=== Data extract ===
— START —

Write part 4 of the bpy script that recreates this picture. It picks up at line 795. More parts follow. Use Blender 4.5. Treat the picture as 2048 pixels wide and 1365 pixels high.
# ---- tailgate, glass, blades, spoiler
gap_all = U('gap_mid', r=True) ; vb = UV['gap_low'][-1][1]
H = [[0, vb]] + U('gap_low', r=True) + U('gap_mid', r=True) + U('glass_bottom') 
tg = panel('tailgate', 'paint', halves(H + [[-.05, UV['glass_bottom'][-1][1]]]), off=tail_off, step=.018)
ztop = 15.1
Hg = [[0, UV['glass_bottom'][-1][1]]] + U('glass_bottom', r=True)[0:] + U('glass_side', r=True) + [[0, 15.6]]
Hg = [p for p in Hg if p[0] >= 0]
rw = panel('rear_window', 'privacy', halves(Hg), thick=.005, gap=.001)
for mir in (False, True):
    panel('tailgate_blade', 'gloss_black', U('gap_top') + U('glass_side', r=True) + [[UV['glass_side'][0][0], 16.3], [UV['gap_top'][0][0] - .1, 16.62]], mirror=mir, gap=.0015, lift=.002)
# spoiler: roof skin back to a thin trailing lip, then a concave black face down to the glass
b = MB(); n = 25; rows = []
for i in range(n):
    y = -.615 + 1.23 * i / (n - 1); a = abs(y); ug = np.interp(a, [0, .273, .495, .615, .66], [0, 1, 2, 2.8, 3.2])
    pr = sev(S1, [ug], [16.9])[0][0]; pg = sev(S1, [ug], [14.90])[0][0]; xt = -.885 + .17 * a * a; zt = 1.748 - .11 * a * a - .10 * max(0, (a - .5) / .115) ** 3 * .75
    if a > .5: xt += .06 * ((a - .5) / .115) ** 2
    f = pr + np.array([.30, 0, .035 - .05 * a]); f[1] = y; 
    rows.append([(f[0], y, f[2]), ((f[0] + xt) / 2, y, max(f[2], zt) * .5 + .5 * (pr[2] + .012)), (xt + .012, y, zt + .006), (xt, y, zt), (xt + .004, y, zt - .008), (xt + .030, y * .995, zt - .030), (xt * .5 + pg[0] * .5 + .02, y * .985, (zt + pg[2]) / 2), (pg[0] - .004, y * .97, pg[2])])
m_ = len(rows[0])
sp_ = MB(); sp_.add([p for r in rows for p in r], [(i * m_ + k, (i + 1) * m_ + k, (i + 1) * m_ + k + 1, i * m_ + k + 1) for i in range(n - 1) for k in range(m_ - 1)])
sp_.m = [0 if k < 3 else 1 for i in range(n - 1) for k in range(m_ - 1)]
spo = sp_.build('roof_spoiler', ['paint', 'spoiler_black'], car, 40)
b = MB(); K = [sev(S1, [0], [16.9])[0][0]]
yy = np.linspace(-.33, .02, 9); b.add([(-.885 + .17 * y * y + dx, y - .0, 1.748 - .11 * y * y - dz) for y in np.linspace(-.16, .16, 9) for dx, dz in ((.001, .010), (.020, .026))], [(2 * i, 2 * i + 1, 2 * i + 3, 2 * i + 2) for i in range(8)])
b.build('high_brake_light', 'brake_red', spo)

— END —

Make an exact copy of the listing, including every line.

Write part 4 of the bpy script that recreates this picture. It picks up at line 795. More parts follow. Use Blender 4.5. Treat the picture as 2048 pixels wide and 1365 pixels high.
# ---- tailgate, glass, blades, spoiler
gap_all = U('gap_mid', r=True) ; vb = UV['gap_low'][-1][1]
H = [[0, vb]] + U('gap_low', r=True) + U('gap_mid', r=True) + U('glass_bottom') 
tg = panel('tailgate', 'paint', halves(H + [[-.05, UV['glass_bottom'][-1][1]]]), off=tail_off, step=.018)
ztop = 15.1
Hg = [[0, UV['glass_bottom'][-1][1]]] + U('glass_bottom', r=True)[0:] + U('glass_side', r=True) + [[0, 15.6]]
Hg = [p for p in Hg if p[0] >= 0]
rw = panel('rear_window', 'privacy', halves(Hg), thick=.005, gap=.001)
for mir in (False, True):
    panel('tailgate_blade', 'gloss_black', U('gap_top') + U('glass_side', r=True) + [[UV['glass_side'][0][0], 16.3], [UV['gap_top'][0][0] - .1, 16.62]], mirror=mir, gap=.0015, lift=.002)
# spoiler: roof skin back to a thin trailing lip, then a concave black face down to the glass
b = MB(); n = 25; rows = []
for i in range(n):
    y = -.615 + 1.23 * i / (n - 1); a = abs(y); ug = np.interp(a, [0, .273, .495, .615, .66], [0, 1, 2, 2.8, 3.2])
    pr = sev(S1, [ug], [16.9])[0][0]; pg = sev(S1, [ug], [14.90])[0][0]; xt = -.885 + .17 * a * a; zt = 1.748 - .11 * a * a - .10 * max(0, (a - .5) / .115) ** 3 * .75
    if a > .5: xt += .06 * ((a - .5) / .115) ** 2
    f = pr + np.array([.30, 0, .035 - .05 * a]); f[1] = y; 
    rows.append([(f[0], y, f[2]), ((f[0] + xt) / 2, y, max(f[2], zt) * .5 + .5 * (pr[2] + .012)), (xt + .012, y, zt + .006), (xt, y, zt), (xt + .004, y, zt - .008), (xt + .030, y * .995, zt - .030), (xt * .5 + pg[0] * .5 + .02, y * .985, (zt + pg[2]) / 2), (pg[0] - .004, y * .97, pg[2])])
m_ = len(rows[0])
sp_ = MB(); sp_.add([p for r in rows for p in r], [(i * m_ + k, (i + 1) * m_ + k, (i + 1) * m_ + k + 1, i * m_ + k + 1) for i in range(n - 1) for k in range(m_ - 1)])
sp_.m = [0 if k < 3 else 1 for i in range(n - 1) for k in range(m_ - 1)]
spo = sp_.build('roof_spoiler', ['paint', 'spoiler_black'], car, 40)
b = MB(); K = [sev(S1, [0], [16.9])[0][0]]
yy = np.linspace(-.33, .02, 9); b.add([(-.885 + .17 * y * y + dx, y - .0, 1.748 - .11 * y * y - dz) for y in np.linspace(-.16, .16, 9) for dx, dz in ((.001, .010), (.020, .026))], [(2 * i, 2 * i + 1, 2 * i + 3, 2 * i + 2) for i in range(8)])
b.build('high_brake_light', 'brake_red', spo)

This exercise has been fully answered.